“Is Today the Last Day?”: On Answering Big Questions and Trusting God’s Goodness
by Alexa T. Dodd
Not long ago, my oldest son, Ronan, asked us what happens to our bodies when we die. My husband, Joseph, explained the Resurrection of the Body in simple terms, describing how we will receive new bodies on “the last day.” At five years old, this explanation was enough for Ronan and he moved on without further questions.
But our three-year-old, Asher, overheard. Over the next weeks, he began to bring it up.
Is today the last day?” he would ask. “When is the last day?”
Once, he even said, “Mama, when it’s the last day, I want to do it all over again,” a sentiment that nearly broke my heart.
When we tried to explain to him that he didn’t need to worry about it, that Jesus would take care of him, he would say, “But the world is going to end,” in a despairing but resigned tone.
At this point, I began to seek the advice of his teachers at his Catechesis of the Good Shepherd program. How could we settle his very big worries when his understanding was so limited? I didn’t want him to live in anxiety, especially as I knew anxiety over spiritual things runs in our family.
The response of one of his teachers changed my perspective on the end times and the Last Things in a radical way.
Her advice was to make sure we were speaking of these topics with a spirit of joy and hope. She pointed out that we often focus on the Last Judgement while forgetting to contemplate what comes after it—new life, without mourning or pain, in the full presence of God. The separation of the body and soul is painful because it is not meant to be; but we are promised new, perfect bodies in Parousia (CCC, Second Edition, 1001).
Ultimately, she encouraged Joseph and me to contemplate and internalize the joy of these promises so that we could communicate that joy to our children. I realized that I had been subconsciously allowing my own anxiety about death to cloud the way I spoke to Asher. When he stated, “But the world is going to end,” I couldn’t contradict him, couldn’t offer comfort in a substantial way because in my heart I was also afraid of the world ending, of the radical loss of all my earthly comforts.

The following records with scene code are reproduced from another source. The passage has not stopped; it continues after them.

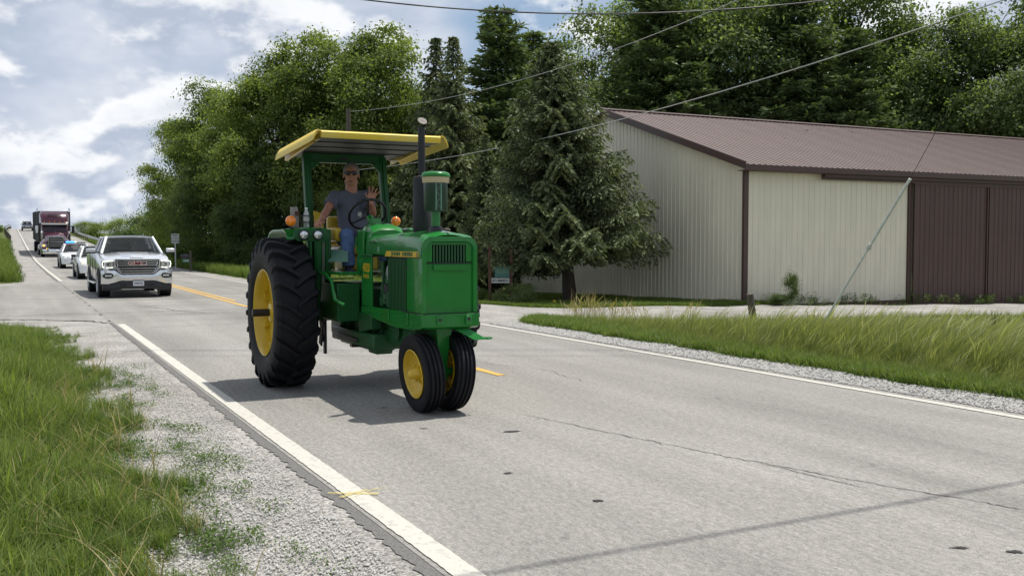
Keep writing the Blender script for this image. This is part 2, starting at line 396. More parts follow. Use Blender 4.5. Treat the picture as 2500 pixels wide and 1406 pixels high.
def grid_mesh(name, us, vs, keep, zf, attr=None):
    U, V = np.meshgrid(us, vs, indexing='ij'); Z = zf(U, V)
    nu, nv = U.shape; idx = np.arange(nu*nv).reshape(nu, nv)
    q = np.stack([idx[:-1,:-1], idx[1:,:-1], idx[1:,1:], idx[:-1,1:]], -1).reshape(-1, 4)
    uc = (U[:-1,:-1]+U[1:,1:])/2; vc = (V[:-1,:-1]+V[1:,1:])/2
    k = keep(uc, vc).reshape(-1); q = q[k]
    used = np.unique(q); remap = np.full(nu*nv, -1); remap[used] = np.arange(len(used)); q = remap[q]
    P = np.stack([U.ravel(), -V.ravel(), Z.ravel()], -1)[used]
    me = np_mesh(name, P, q)
    if attr is not None:
        a = me.attributes.new('gravel', 'FLOAT', 'POINT'); a.data.foreach_set('value', np.clip(attr(U, V).ravel()[used], -1, 1).astype(np.float32))
    me.shade_smooth()
    return me
def np_mesh(name, P, F, smooth=False):
    me = bpy.data.meshes.new(name); n = len(P); k = F.shape[1]
    me.vertices.add(n); me.vertices.foreach_set('co', np.asarray(P, np.float32).ravel())
    me.loops.add(F.size); me.loops.foreach_set('vertex_index', F.ravel().astype(np.int32))
    me.polygons.add(len(F)); me.polygons.foreach_set('loop_start', np.arange(0, F.size, k, dtype=np.int32))
    me.update(calc_edges=True); me.validate()
    return me
def axis(*parts):
    return np.unique(np.round(np.concatenate([np.arange(a, b, s) for a, b, s in parts]), 3))
us = axis((-900,-60,60),(-60,-6,3),(-6,30,.16),(30,60,.4),(60,150,2),(150,340,5),(340,1400,60))
vs_ = axis((-900,-60,60),(-60,-14,2.5),(-14,-3,.4),(-3,2,.16),(2,8.4,.8),(8.4,15,.2),(15,34,.5),(34,90,3),(90,900,60))
def under(u, v): # the ground dips below the paved sheets
    u = np.asarray(u); v = np.asarray(v)
    z = zter(u, v); paved = ((v > 1.97) & (v < 8.5)) | (poly_sd(u, v, SIDE) > 0)
    return np.where(paved, z - .04, z - .009)
def in_drive(u, v): return (gravel(u, v) > 0) & (v > 8.6)
def in_shoulder(u, v): return (gravel(u, v) > 0) & (v < 3)
near = lambda u, v: (np.abs(u) < 260)
for nm, kf in (('ground', lambda u, v: ~((in_drive(u, v) | in_shoulder(u, v)) & near(u, v))),
               ('gravel_drive', lambda u, v: in_drive(u, v) & near(u, v)),
               ('gravel_shoulder', lambda u, v: in_shoulder(u, v) & near(u, v))):
    o = link(nm, grid_mesh(nm, us, vs_, kf, under, gravel), GROUND_MAT, rot=(0, 0, ROAD_ROT)); o['kind'] = 'structure'

# ---------------------------------------------------------------- road
def road_material():
    m = bpy.data.materials.new('aged_asphalt'); m.use_nodes = True
    nt = m.node_tree; N = nt.nodes; L = nt.links.new; b = N['Principled BSDF']; b.inputs['Roughness'].default_value = .85; b.inputs['Specular IOR Level'].default_value = .25
    tc = N.new('ShaderNodeTexCoord')
    def noise(scale, detail, rough=.6, st=(1,1,1)):
        mp = N.new('ShaderNodeMapping'); L(tc.outputs['Object'], mp.inputs[0]); mp.inputs['Scale'].default_value = st
        n = N.new('ShaderNodeTexNoise'); n.inputs['Scale'].default_value = scale; n.inputs['Detail'].default_value = detail; n.inputs['Roughness'].default_value = rough; L(mp.outputs[0], n.inputs['Vector']); return n.outputs[0]
    def rng(v, a, b2, c, d):
        r = N.new('ShaderNodeMapRange'); L(v, r.inputs[0]); [setattr(r.inputs[i+1], 'default_value', x) for i, x in enumerate((a, b2, c, d))]; return r.outputs[0]
    def mul(a, b2):
        r = N.new('ShaderNodeMath'); r.operation = 'MULTIPLY'; L(a, r.inputs[0]); L(b2, r.inputs[1]); return r.outputs[0]
    grain = mul(rng(noise(110, 6, .95), .34, .66, .35, 1.62), rng(noise(38, 4, .9), .34, .66, .72, 1.26))
    patch = rng(noise(.55, 5, .6, (.35,1,1)), .3, .7, .82, 1.12)
    lane = rng(noise(1.1, 3, .6, (.012,1,1)), .35, .65, .90, 1.08)
    streak = rng(noise(1.4, 4, .6, (.12,1.5,1)), .35, .65, .92, 1.06)
    blot = rng(noise(2.6, 3, .5, (1,1.6,1)), .70, .76, 1.0, .55)
    fleck = mul(rng(noise(30, 2, .5), .70, .76, 1.0, .72), rng(noise(26, 5, .85, (.45,1,1)), .40, .60, .80, 1.17))
    v = mul(mul(mul(mul(mul(grain, patch), streak), lane), blot), fleck)
    # tyre scuffs swept across the mouth of the side road
    sp = N.new('ShaderNodeSeparateXYZ'); L(tc.outputs['Object'], sp.inputs[0])
    m1 = rng(sp.outputs[0], 17, 24, 0, 1); m2 = rng(sp.outputs[0], 52, 40, 0, 1); sk = rng(noise(1.1, 5, .65, (1.6,.16,1)), .50, .66, 0, .30)
    iv = N.new('ShaderNodeMath'); iv.operation = 'SUBTRACT'; iv.inputs[0].default_value = 1.04; L(mul(mul(m1, m2), sk), iv.inputs[1]); v = mul(v, iv.outputs[0])
    cb = N.new('ShaderNodeCombineColor')
    for i, c in enumerate((.258, .250, .230)):
        r = N.new('ShaderNodeMath'); r.operation = 'MULTIPLY'; r.inputs[1].default_value = c; L(v, r.inputs[0]); L(r.outputs[0], cb.inputs[i])
    L(cb.outputs[0], b.inputs['Base Color'])
    bp = N.new('ShaderNodeBump'); bp.inputs['Strength'].default_value = .5; bp.inputs['Distance'].default_value = .004; L(noise(120, 3), bp.inputs['Height']); L(bp.outputs[0], b.inputs['Normal'])
    return m
ROAD_MAT = road_material()
def strip(name, us_, v0, v1, dz, m, jag0=0., jag1=0., seed=1, nv=2):
    rs = np.random.RandomState(seed); us_ = np.asarray(us_, float); rows = []
    a = np.cumsum(rs.normal(0, 1, len(us_))); kk = 25 if len(a) > 60 else 3; a = a - np.convolve(a, np.ones(kk)/kk, 'same'); a /= (np.abs(a).max()+1e-6)
    b = rs.normal(0, .35, len(us_)); 
    e0 = v0 + (a+b)*jag0; e1 = v1 + (np.roll(a, 9)-b)*jag1
    P = []
    for i, u in enumerate(us_):
        for k in range(nv):
            v = e0[i] + (e1[i]-e0[i])*k/(nv-1)
            P.append((u, -v, float(zroad(u)) + dz))
    n = len(us_); F = np.array([(i*nv+k, (i+1)*nv+k, (i+1)*nv+k+1, i*nv+k+1) for i in range(n-1) for k in range(nv-1)])
    o = link(name, np_mesh(name, np.array(P), F), m, rot=(0, 0, ROAD_ROT)); o['kind'] = 'structure'; return o
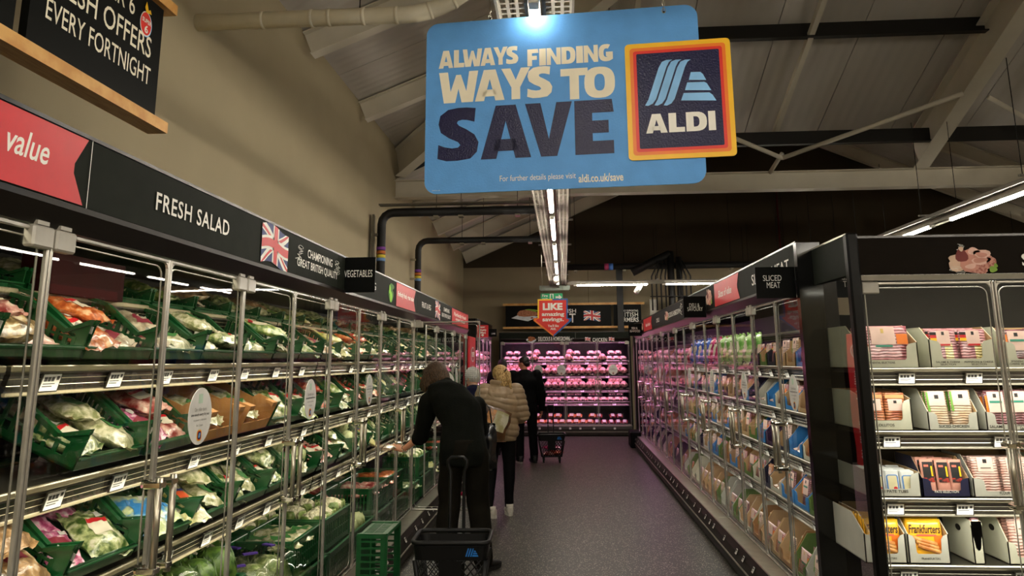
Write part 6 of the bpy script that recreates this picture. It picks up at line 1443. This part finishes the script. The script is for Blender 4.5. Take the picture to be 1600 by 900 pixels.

My melancholic disposition made it easy for me to focus on the elements of guilt and fear that can often take over our discussions of the Last Judgement. Joseph and I agreed that this was not the way we wanted to raise our children. At this age especially, the focus must be on God’s love for them, and His promises, so that they might move into a covenantal relationship with Him.
The next time Asher brought up the world ending, we paused and calmly explained that the world is not going to end in the way he feared. Rather, God is going to make a new, perfect world. We told him we would all be together as part of God’s family and there would be no pain. I could see him taking in these ideas, gauging his own trust in us.
A few days later, at the dinner table, he announced, “Jesus will make a new world with no booboos in it!” His joy was contagious.
Over this past Lent, I found myself contemplating these truths again, especially as we tried to guide our children through the practices of prayer, fasting, and almsgiving in an age-appropriate way. Meanwhile, I sought spiritual growth through the Hallow app’s Pray40 challenge, which focused on surrendering to God.
But as I moved through the reflections, I discovered a hesitancy deep within my heart. While I logically had no problem with surrendering to God, trusting in Him for everything, a part of me held back. On the surface, I fought back the mundane concern that I couldn’t simply “trust” God to do the dishes, the laundry, to pick up my kids from school. Below this temptation to self-reliance was the more pivotal worry that if I truly surrendered to God, He would allow something bad to happen to me or my family. Hadn’t bad things happened to all His saints, those who trusted Him the most? Wasn’t it cruel that He allowed those things at all?
Ultimately, I was battling with the idea that God is truly in control and truly good, that He can make good come out of any pain and suffering He allows into my life.
But I realized that this was the same fear that laced my discussion of the end of the world with Asher. My anxiety that God is not truly good—that His goodness and plans cannot overcome all the suffering of an ending world—came into my tone, my body language, and my words to my son.
So, this Lent, I realized that I also needed to rewire my brain when it came to surrender. Just as I cannot answer my son’s innocent but profound question, “Is today the last day?”, so too I cannot answer my own what-ifs: What if my husband lost his job? What if I can never achieve my career goals? What if one of my children got really sick? What if the people I love most were taken from me?
I cannot answer them. It is foolishness to think that by holding close to these worries, I can prevent their fruition.
I can only trust in God’s goodness. I can ask for deeper faith and greater joy—greater hope—that no matter what happens, God will provide me with the necessary grace.
And I can trust in His promise of a world “with no booboos in it,” where all these fears shall pass away.